**Instructions for the task:**
Print exactly what the entries say, line by line, from the first line down to the one with "COL = sc.collection", inclusive.

**Record excerpts:**
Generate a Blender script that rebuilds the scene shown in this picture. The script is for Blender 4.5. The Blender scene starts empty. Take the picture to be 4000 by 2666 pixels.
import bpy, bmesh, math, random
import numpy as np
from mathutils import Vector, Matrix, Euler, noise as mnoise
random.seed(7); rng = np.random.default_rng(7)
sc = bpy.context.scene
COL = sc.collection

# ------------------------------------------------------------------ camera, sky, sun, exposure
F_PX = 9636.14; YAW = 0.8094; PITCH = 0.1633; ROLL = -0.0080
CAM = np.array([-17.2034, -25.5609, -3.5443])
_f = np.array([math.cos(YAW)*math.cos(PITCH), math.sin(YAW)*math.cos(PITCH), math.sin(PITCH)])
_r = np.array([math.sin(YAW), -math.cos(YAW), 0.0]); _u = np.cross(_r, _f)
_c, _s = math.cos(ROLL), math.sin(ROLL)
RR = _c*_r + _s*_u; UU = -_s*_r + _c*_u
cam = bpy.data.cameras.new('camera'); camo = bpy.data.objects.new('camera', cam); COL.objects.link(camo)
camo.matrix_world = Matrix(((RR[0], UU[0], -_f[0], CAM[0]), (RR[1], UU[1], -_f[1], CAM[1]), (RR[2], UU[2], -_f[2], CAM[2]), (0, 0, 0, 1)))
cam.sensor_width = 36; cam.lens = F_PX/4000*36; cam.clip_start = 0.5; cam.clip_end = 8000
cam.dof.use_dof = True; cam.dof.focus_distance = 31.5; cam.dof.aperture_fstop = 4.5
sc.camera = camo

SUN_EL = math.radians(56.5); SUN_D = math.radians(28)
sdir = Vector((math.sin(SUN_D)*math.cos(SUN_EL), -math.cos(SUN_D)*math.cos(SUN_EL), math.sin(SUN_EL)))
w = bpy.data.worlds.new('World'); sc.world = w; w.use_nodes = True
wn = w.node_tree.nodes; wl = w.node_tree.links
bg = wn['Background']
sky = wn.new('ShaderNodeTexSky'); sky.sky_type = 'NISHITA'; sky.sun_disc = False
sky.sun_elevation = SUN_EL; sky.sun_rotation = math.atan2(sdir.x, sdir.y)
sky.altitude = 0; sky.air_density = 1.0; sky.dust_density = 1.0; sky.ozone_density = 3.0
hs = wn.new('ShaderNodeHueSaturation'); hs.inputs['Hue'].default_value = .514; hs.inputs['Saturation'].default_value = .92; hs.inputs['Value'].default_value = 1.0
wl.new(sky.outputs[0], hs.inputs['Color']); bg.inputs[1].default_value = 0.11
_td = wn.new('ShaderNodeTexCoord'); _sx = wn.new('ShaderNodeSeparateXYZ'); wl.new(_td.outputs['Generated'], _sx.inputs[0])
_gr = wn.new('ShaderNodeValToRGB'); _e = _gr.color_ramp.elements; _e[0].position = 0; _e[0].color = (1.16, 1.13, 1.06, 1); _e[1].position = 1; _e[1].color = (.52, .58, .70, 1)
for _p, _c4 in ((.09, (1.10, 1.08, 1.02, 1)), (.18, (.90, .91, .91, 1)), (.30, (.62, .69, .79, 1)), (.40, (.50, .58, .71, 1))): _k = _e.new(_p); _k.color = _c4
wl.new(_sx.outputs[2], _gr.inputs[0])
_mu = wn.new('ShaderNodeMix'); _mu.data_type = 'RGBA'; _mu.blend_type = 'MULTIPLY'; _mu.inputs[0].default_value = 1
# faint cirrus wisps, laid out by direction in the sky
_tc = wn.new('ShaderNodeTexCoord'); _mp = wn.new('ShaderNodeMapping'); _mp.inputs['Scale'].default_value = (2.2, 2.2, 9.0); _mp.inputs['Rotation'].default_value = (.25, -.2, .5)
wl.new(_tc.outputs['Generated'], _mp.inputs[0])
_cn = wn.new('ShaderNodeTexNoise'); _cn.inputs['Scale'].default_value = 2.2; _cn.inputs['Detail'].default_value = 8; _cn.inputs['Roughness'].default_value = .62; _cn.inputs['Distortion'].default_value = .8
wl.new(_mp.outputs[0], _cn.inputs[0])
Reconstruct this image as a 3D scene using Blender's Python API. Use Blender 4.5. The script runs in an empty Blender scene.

**Expected answer:**
Generate a Blender script that rebuilds the scene shown in this picture. The script is for Blender 4.5. The Blender scene starts empty. Take the picture to be 4000 by 2666 pixels.
import bpy, bmesh, math, random
import numpy as np
from mathutils import Vector, Matrix, Euler, noise as mnoise
random.seed(7); rng = np.random.default_rng(7)
sc = bpy.context.scene
COL = sc.collection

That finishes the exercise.